Conditional Multi-Step Attribution for Climate Forcings
Thursday, Aug 7: 8:55 AM - 9:15 AM
Invited Paper Session
Music City Center
Attribution of climate impacts to a source forcing is critical to understanding, communicating, and addressing the effects of human influence on the climate. Traditional attribution methods are "single-step", directly relating a source forcing and final impact. These methods are unable to utilize additional climate information to improve attribution certainty. To address this shortcoming, we developed a novel multi-step attribution approach which is capable of analyzing multiple climate variables conditionally. That is, a connected series of climate effects are treated as dependent. Significant relationships found in intermediary steps of a causal pathway are leveraged to better characterize the forcing impact. This enables attribution of the forcing level responsible for the observed impacts, while equivalent single-step approaches fail.

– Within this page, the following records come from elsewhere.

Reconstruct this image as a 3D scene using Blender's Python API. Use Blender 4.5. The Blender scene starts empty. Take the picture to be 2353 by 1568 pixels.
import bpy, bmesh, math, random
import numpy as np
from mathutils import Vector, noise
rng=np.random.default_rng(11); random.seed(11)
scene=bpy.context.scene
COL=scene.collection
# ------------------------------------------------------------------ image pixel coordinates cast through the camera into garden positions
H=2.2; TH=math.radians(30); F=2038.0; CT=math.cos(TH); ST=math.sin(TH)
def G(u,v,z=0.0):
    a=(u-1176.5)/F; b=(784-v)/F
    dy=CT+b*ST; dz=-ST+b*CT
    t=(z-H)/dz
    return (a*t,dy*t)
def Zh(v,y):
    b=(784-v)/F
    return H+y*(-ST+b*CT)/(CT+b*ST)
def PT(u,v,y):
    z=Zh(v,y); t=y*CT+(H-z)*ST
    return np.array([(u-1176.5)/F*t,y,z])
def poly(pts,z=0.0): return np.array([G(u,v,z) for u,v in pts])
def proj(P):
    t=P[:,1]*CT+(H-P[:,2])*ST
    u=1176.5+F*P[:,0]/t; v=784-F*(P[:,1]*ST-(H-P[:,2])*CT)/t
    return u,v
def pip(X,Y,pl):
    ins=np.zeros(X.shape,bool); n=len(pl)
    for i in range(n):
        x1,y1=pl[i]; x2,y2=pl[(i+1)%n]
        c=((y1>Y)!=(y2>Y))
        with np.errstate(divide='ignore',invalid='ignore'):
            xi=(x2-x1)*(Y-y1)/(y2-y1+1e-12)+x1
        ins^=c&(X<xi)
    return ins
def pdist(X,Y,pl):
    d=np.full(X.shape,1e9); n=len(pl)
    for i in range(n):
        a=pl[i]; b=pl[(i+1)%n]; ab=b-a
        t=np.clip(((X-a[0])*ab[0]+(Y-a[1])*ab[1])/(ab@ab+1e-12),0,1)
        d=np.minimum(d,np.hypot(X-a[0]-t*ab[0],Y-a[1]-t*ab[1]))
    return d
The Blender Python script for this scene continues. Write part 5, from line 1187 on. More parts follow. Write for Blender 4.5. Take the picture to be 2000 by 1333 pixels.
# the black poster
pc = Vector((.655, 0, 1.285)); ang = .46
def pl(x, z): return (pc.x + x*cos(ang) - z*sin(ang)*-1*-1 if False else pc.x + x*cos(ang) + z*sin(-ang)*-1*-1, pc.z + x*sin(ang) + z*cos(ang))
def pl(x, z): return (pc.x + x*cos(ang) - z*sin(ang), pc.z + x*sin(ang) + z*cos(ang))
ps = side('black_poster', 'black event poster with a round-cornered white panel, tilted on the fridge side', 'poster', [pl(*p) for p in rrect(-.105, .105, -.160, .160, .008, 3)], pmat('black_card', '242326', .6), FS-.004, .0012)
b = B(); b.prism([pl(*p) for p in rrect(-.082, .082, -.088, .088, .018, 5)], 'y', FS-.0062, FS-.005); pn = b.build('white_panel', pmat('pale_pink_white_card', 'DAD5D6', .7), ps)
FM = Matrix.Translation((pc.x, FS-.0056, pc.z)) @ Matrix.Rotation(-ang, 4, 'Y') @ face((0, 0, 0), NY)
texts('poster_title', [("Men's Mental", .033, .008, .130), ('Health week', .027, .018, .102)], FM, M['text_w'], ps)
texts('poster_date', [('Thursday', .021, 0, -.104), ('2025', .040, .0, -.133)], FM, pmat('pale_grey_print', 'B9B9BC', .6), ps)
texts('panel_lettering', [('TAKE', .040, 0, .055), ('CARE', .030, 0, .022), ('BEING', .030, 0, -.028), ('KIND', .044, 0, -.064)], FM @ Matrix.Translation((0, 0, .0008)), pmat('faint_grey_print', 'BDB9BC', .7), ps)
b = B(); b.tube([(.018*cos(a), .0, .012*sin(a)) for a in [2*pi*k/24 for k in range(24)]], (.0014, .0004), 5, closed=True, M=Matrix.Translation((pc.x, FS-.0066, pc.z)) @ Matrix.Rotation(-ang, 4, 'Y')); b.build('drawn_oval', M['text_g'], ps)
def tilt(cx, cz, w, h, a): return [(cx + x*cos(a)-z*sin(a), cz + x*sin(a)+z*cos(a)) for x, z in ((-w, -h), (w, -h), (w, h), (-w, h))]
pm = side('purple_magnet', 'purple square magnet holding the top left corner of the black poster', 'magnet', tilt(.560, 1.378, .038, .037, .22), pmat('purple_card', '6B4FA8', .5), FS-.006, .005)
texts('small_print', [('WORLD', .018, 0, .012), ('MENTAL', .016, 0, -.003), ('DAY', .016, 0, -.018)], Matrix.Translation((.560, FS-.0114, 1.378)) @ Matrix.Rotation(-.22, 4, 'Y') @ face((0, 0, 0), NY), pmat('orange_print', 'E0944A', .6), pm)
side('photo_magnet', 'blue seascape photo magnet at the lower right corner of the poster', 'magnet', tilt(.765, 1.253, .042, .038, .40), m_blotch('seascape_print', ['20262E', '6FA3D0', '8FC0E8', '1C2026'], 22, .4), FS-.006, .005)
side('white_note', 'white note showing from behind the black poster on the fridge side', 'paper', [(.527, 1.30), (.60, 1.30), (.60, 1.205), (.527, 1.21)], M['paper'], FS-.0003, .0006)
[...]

This multi-step approach utilizes a carefully designed scalar feature describing the forcing impact, simple forcing response models, and a conditional Bayesian formulation to identify the correct source forcing magnitude. We demonstrate this method for the 1991 eruption of Mt. Pinatubo, which is an example of a short-term, high-variance forcing. Results indicate that including stratospheric and surface temperature and radiative flux measurements increase attribution certainty compared to analyses derived solely from temperature measurements. This conditional framework has broad potential impacts on improving climate attribution assessments in which standard attribution methods may fail.